Y lo mismo digo de las segundas nupcias... de las mujeres.

Pero volvamos al Suspiro del Moro.



Cuenta Fray Prudencio de Sandoval en su Historia del Emperador Carlos V, que cuando éste fue a Granada, en Junio de 1526, y vio la Alhambra por vez primera, exclamó generosamente:

-«¡Desdichado el que tal perdió!»

Y refiere Fray Antonio de Guevara, en sus Epístolas familiares, que, como él entonces le narrase cuánto gimió BOABDIL en aquella loma a que sus suspiros dieron nombre, y el duro apóstrofe de la implacable AIXA, el César replicó:

-«Muy gran razón tuvo la madre del Rey en decir lo que dijo, y ninguna tuvo el Rey su hijo en hacer lo que hizo; por que, si yo fuera él, o él fuera yo, antes tomara esta Alhambra por sepultura, que no vivir sin reino en el Alpujarra».
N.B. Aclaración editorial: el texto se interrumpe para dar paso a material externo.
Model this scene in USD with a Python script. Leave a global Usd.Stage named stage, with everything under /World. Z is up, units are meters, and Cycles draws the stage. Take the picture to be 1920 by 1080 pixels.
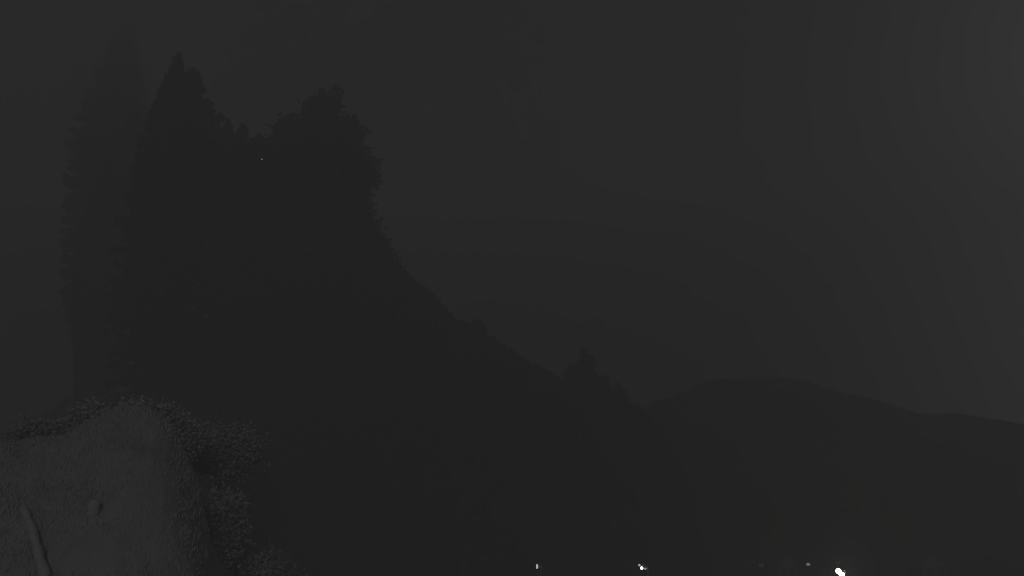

Admirablemente hablado. Es muy verdad: BOABDIL no supo caer, lo cual es tanto más imperdonable, cuanto que al cabo demostró que sabía morir.

Pero, pésele a CARLOS V, a las Artes y a las Letras, AIXA no tuvo razón para acusar a su hijo de no haber sabido defender su reino.

Él lo había defendido espada en mano en cien combates, hasta que las discordias intestinas de su familia y de sus súbditos, atizadas precisamente por la misma rencorosa AIXA, así como el alternado auxilio que cada bando moro prestaba al ejército cristiano, le hicieron desesperar de la victoria y sacrificarse para terminar la guerra. -Suum cuique.

De todos modos, al perder nosotros de vista aquella mañana el cielo granadino, y considerar la infinita angustia con que el infeliz agareno le daría el postrer adiós, sólo tuvimos entrañas para compadecer su desdicha, fuesen cualesquiera sus delitos y los de su raza, que diría a este propósito un escritor transcendental, y prescindiendo también (momentáneamente) del derecho histórico, del interés patrio y de la conveniencia particular que asistían a sus vencedores...

Porque en aquel trance fatal (lo repito en prosa) el destronado y proscrito Rey se nos representaba como el condenado a muerte que, lleno de vida y juventud, hace un alto en las gradas del patíbulo y se despide para siempre de la luz del día y de todas las esperanzas que acarició en el mundo...

BOABDIL tenía entonces treinta años.